_WHAT IS NEEDED_: Extract word for word the lines of the listing from its start to the line holding "COL = scene.collection", both ends kept; pictures are not part of the copy.

_RECORD LIST_:
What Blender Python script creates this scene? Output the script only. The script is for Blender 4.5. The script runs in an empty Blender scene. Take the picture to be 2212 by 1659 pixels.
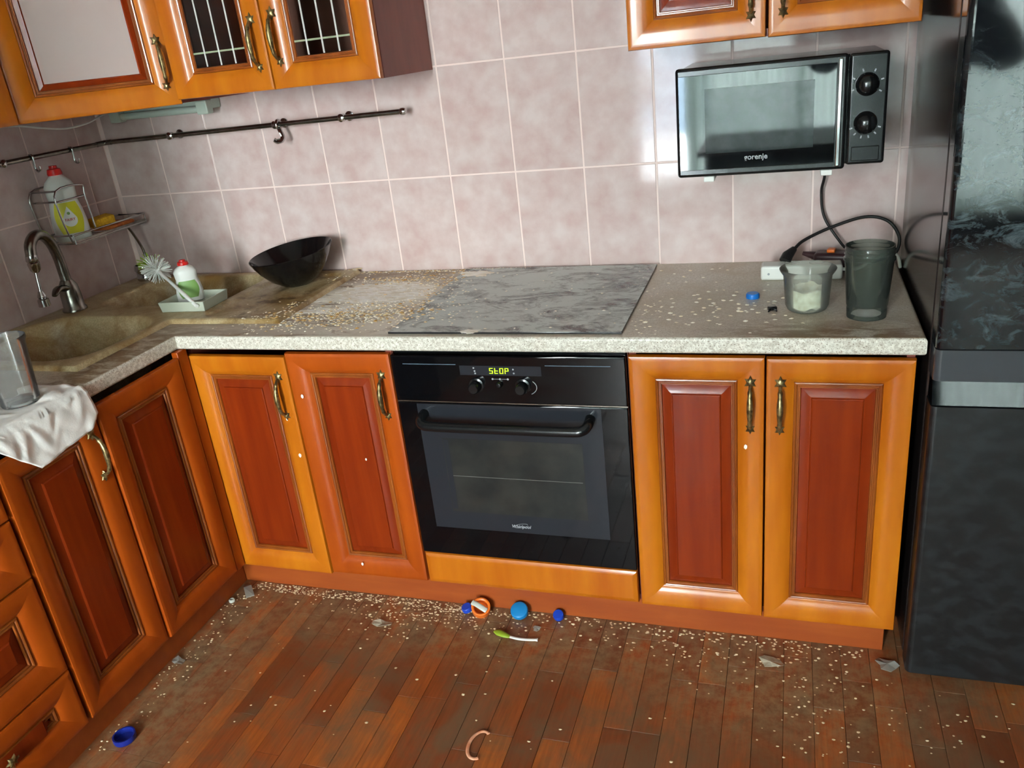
import bpy, bmesh, math, random
from mathutils import Vector, Matrix, noise as mnoise
R_ = math.radians
random.seed(7)
scene = bpy.context.scene
COL = scene.collection

# ------------------------------------------------------------------ camera, world, light, exposure
cam_d = bpy.data.cameras.new('camera'); cam = bpy.data.objects.new('camera', cam_d); COL.objects.link(cam)
cam.location = (0.9440, -2.3290, 1.4691); cam.rotation_euler = (1.17592, 0.10683, 0.30121)
cam_d.sensor_width = 36.0; cam_d.lens = 1787.58 / 2212 * 36.0; cam_d.clip_start = 0.02
scene.camera = cam
SKY = 80.0
world = bpy.data.worlds.new('overcast_sky'); scene.world = world; world.use_nodes = True
bg = world.node_tree.nodes['Background']; bg.inputs['Color'].default_value = (0.92, 0.97, 1.0, 1); bg.inputs['Strength'].default_value = SKY
WX0, WX1, WZ0, WZ1, WY = -0.34, 2.56, 0.15, 2.50, -5.00          # the window opening in the wall behind the photographer
pl = bpy.data.lights.new('window_daylight_portal', 'AREA'); pl.shape = 'RECTANGLE'; pl.size = WX1 - WX0; pl.size_y = WZ1 - WZ0
pl.cycles.is_portal = True
plo = bpy.data.objects.new('window_daylight_portal', pl); COL.objects.link(plo)
plo.location = ((WX0 + WX1) / 2, WY - 0.13, (WZ0 + WZ1) / 2); plo.rotation_euler = (R_(90), 0, 0)
vs = scene.view_settings; vs.view_transform = 'Standard'; vs.look = 'None'; vs.exposure = 0.35; vs.gamma = 1.0; vs.use_curve_mapping = False
scene.display_settings.display_device = 'sRGB'
try: scene.cycles.max_bounces = 7; scene.cycles.diffuse_bounces = 5; scene.cycles.glossy_bounces = 4; scene.cycles.transparent_max_bounces = 14; scene.cycles.adaptive_threshold = 0.02; scene.cycles.use_denoising = True; scene.cycles.caustics_reflective = False; scene.cycles.caustics_refractive = False
except Exception: pass

# ------------------------------------------------------------------ key measures (metres)
H = 0.831            # worktop height
XL, XR = -1.245, 2.70  # left and right wall
YD = -0.590          # front of the base doors, back run
XD = -0.602          # front of the base doors, left run
ZU = 1.414           # underside of the wall cabinets

# ------------------------------------------------------------------ helpers
def srgb(r, g, b):
    f = lambda c: (c / 255 / 12.92) if c / 255 <= 0.04045 else ((c / 255 + 0.055) / 1.055) ** 2.4
    return (f(r), f(g), f(b), 1.0)

MATS = {}
def mat(name, c1, c2=None, scale=8.0, vec=(1, 1, 1), rough=0.4, metal=0.0, spec=0.5, coat=0.0, coat_r=0.1, trans=0.0, ior=1.45,
        bump=0.0, bump_scale=None, emit=None, es=0.0, detail=4.0, contrast=(0.35, 0.65), alpha=1.0, rnd=0.0, sheen=0.0, rough2=None):
    m = bpy.data.materials.new(name); m.use_nodes = True
    nt = m.node_tree; b = nt.nodes['Principled BSDF']; N = nt.nodes.new; L = nt.links.new
    b.inputs['Base Color'].default_value = c1; b.inputs['Roughness'].default_value = rough; b.inputs['Metallic'].default_value = metal
    b.inputs['Specular IOR Level'].default_value = spec; b.inputs['Coat Weight'].default_value = coat; b.inputs['Coat Roughness'].default_value = coat_r
    b.inputs['Transmission Weight'].default_value = trans; b.inputs['IOR'].default_value = ior; b.inputs['Alpha'].default_value = alpha
    b.inputs['Sheen Weight'].default_value = sheen
    if emit: b.inputs['Emission Color'].default_value = emit; b.inputs['Emission Strength'].default_value = es
    if c2 or bump or rnd:
        g = N('ShaderNodeNewGeometry'); mp = N('ShaderNodeMapping'); mp.inputs['Scale'].default_value = vec; L(g.outputs['Position'], mp.inputs['Vector'])
        src = mp.outputs['Vector']
        if rnd:
            oi = N('ShaderNodeObjectInfo'); ad = N('ShaderNodeVectorMath'); ad.operation = 'ADD'; sc = N('ShaderNodeVectorMath'); sc.operation = 'SCALE'
            cx = N('ShaderNodeCombineXYZ')
            for k in range(3): L(oi.outputs['Random'], cx.inputs[k])
            sc.inputs['Scale'].default_value = 37.0; L(cx.outputs[0], sc.inputs[0]); L(sc.outputs[0], ad.inputs[1]); L(src, ad.inputs[0]); src = ad.outputs[0]
        nz = N('ShaderNodeTexNoise'); nz.inputs['Scale'].default_value = scale; nz.inputs['Detail'].default_value = detail; L(src, nz.inputs['Vector'])
        col = None
        if c2:
            mr = N('ShaderNodeMapRange'); mr.inputs[1].default_value, mr.inputs[2].default_value = contrast; L(nz.outputs['Fac'], mr.inputs[0])
            mx = N('ShaderNodeMix'); mx.data_type = 'RGBA'; mx.inputs[6].default_value = c1; mx.inputs[7].default_value = c2; L(mr.outputs[0], mx.inputs[0]); col = mx.outputs[2]
            if rough2 is not None:
                r2 = N('ShaderNodeMapRange'); r2.inputs[3].default_value = rough; r2.inputs[4].default_value = rough2; L(mr.outputs[0], r2.inputs[0]); L(r2.outputs[0], b.inputs['Roughness'])
        if rnd:
            hs = N('ShaderNodeHueSaturation'); oi2 = N('ShaderNodeObjectInfo'); mr2 = N('ShaderNodeMapRange'); mr2.inputs[3].default_value = 1 - rnd; mr2.inputs[4].default_value = 1 + rnd
            L(oi2.outputs['Random'], mr2.inputs[0]); L(mr2.outputs[0], hs.inputs['Value'])
            if col: L(col, hs.inputs['Color'])
            else: hs.inputs['Color'].default_value = c1
            col = hs.outputs[0]
        if col: L(col, b.inputs['Base Color'])
        if bump:
            nb = N('ShaderNodeTexNoise'); nb.inputs['Scale'].default_value = bump_scale or scale; nb.inputs['Detail'].default_value = 2; L(src, nb.inputs['Vector'])
            bp = N('ShaderNodeBump'); bp.inputs['Strength'].default_value = bump; bp.inputs['Distance'].default_value = 0.002; L(nb.outputs['Fac'], bp.inputs['Height']); L(bp.outputs[0], b.inputs['Normal'])
    MATS[name] = m
    return m

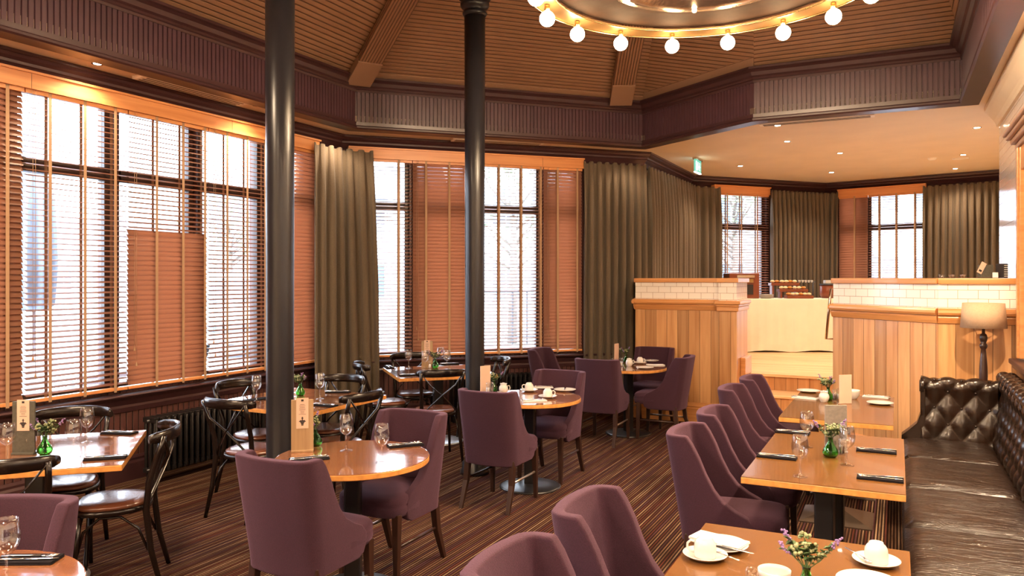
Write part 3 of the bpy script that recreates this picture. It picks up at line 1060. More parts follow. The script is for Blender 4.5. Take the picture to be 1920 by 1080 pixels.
    curtain([onwall(WA, -0.02, 0.08), onwall(WA, WA.len - 0.08, 0.14), onwall(WB1, b[0] - 0.0, 0.14)], 0.6, 3.26, 20, 'long olive curtain on the side wall above the left tiled partition', seed=3, amp=0.06)
    curtain([onwall(WB1, b[2] + 0.0, 0.14), onwall(WB1, WB1.len - 0.05, 0.14), onwall(WB2, 0.12, 0.14), onwall(WB2, c[0], 0.14)], 0.6, 3.26, 16, 'dark olive curtain between the two bay windows behind the buffet', seed=4, amp=0.06)
    curtain([onwall(WB2, c[2], 0.14), onwall(WB2, WB2.len - 0.02, 0.14)], 0.6, 3.26, 12, 'brown curtain right of the far bay window beside the tiled pier', seed=5, amp=0.06)

# ------------------------------------------------------------------ oak partitions with tile band
def partition(pts, name, t_end=None, z_oak=1.49, th=0.16):
    """pts: plan polyline, room side on the right; built in one object per face run"""
    k = 0
    for A, B in zip(pts[:-1], pts[1:]):
        w = Wall(A, B)
        k += 1
        L = w.len
        root = thing('%s_%d' % (name, k), loc=w.loc(), rotz=w.ang)
        structure(root)
        m = MB(); m.box(0, L, 0, th, 0, z_oak); structure(m.build('oak_panel', M['oak'], root))
        m = MB(); m.box(0, L, 0.004, th - 0.004, z_oak, 1.70); structure(m.build('tile_band', M['tile'], root))
        m = MB(); m.box(0.0, L, -0.02, th + 0.02, 1.70, 1.752); structure(m.build('oak_cap', M['oak_trim'], root, bevel=0.008))
        m = MB()
        z = z_oak
        m.extrude_profile([(0.0, z + 0.004), (-0.03, z), (-0.045, z - 0.015), (-0.05, z - 0.035), (-0.04, z - 0.055), (-0.02, z - 0.06), (-0.026, z - 0.075), (-0.02, z - 0.10), (-0.012, z - 0.125), (0.0, z - 0.13)], lambda y: y * 0, lambda y: L - y * 0.3)
        m.extrude_profile([(0.0, 0.0), (-0.03, 0.0), (-0.03, 0.17), (-0.02, 0.18), (-0.03, 0.2), (-0.012, 0.235), (0.0, 0.24)][::-1], 0.0, L)
        structure(m.build('oak_moulding', M['oak_trim'], root))

def build_partitions():
    partition([(-3.15, 10.1), (-2.96, 9.42), (-1.88, 9.42)], 'partition_left')
    # thicker end post turning back along the steps
    w = Wall((-1.90, 9.28), (-1.68, 9.28))
    root = thing('partition_post', loc=(0, 0, 0)); structure(root)
    x0, x1, y0, y1 = -1.90, -1.685, 9.28, 10.0
    m = MB(); m.box(x0, x1, y0, y1, 0, 1.49); structure(m.build('oak_post', M['oak'], root))
    m = MB(); m.box(x0 + 0.004, x1 - 0.004, y0 + 0.004, y1, 1.49, 1.70); structure(m.build('tile_band', M['tile'], root))
    m = MB(); m.box(x0 - 0.02, x1 + 0.02, y0 - 0.02, y1 + 0.02, 1.70, 1.752); structure(m.build('oak_cap', M['oak_trim'], root, bevel=0.008))
    m = MB()
    for o, za, zb in ((0.045, 1.44, 1.485), (0.03, 1.415, 1.44), (0.02, 1.36, 1.415), (0.02, 0.0, 0.2)):
        m.box(x0 - o, x1 + o, y0 - o, y1 + o * 0.3, za, zb)
    structure(m.build('oak_moulding', M['oak_trim'], root, bevel=0.012, bseg=3))
    # short newel block beside the steps
    m = MB(); m.box(x1, x1 + 0.06, 9.5, 9.95, 0.58, 0.80); structure(m.build('trim_stringer', M['oak_trim'], bevel=0.01))
    # right partition
    B = (0.31, 7.60); A = (-0.585, 8.45)
    partition([(-0.585, 9.9), A, B, (0.90, 7.60)], 'partition_right')

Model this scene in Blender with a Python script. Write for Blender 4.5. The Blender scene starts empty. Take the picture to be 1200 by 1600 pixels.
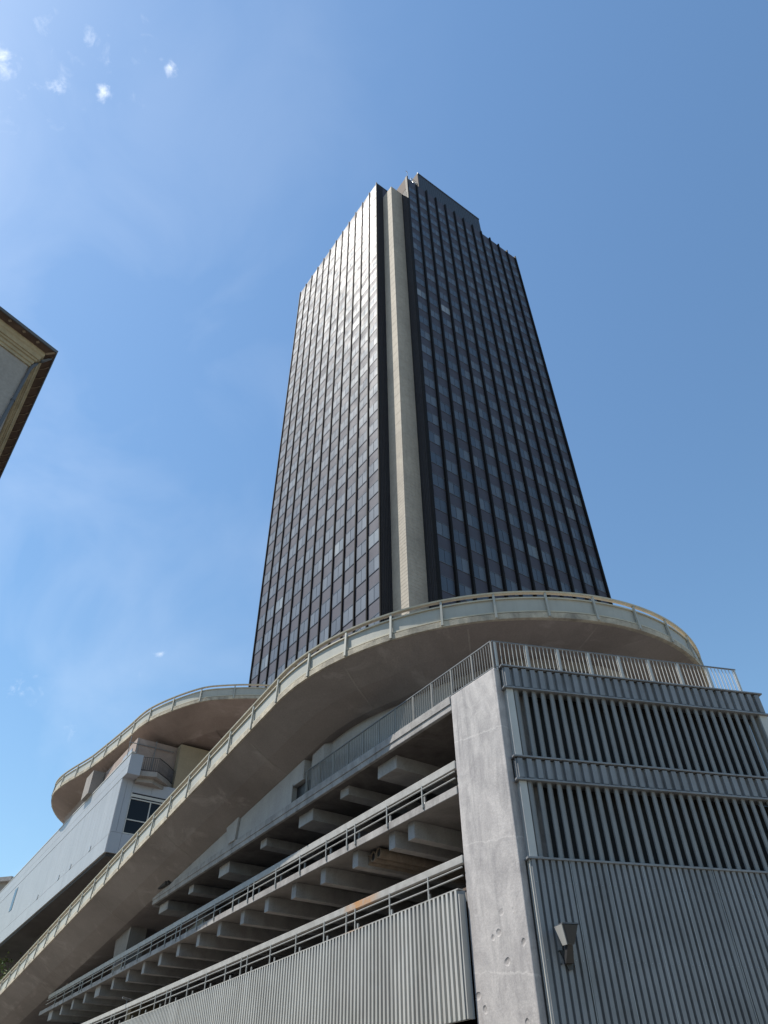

_RESULT OF THE TASK_:
What Blender Python script creates this scene? Output the script only. The script is for Blender 4.5. The script runs in an empty Blender scene. Take the picture to be 2212 by 1659 pixels.
import bpy, bmesh, math, random
from mathutils import Vector, Matrix, noise as mnoise
R_ = math.radians
random.seed(7)
scene = bpy.context.scene
COL = scene.collection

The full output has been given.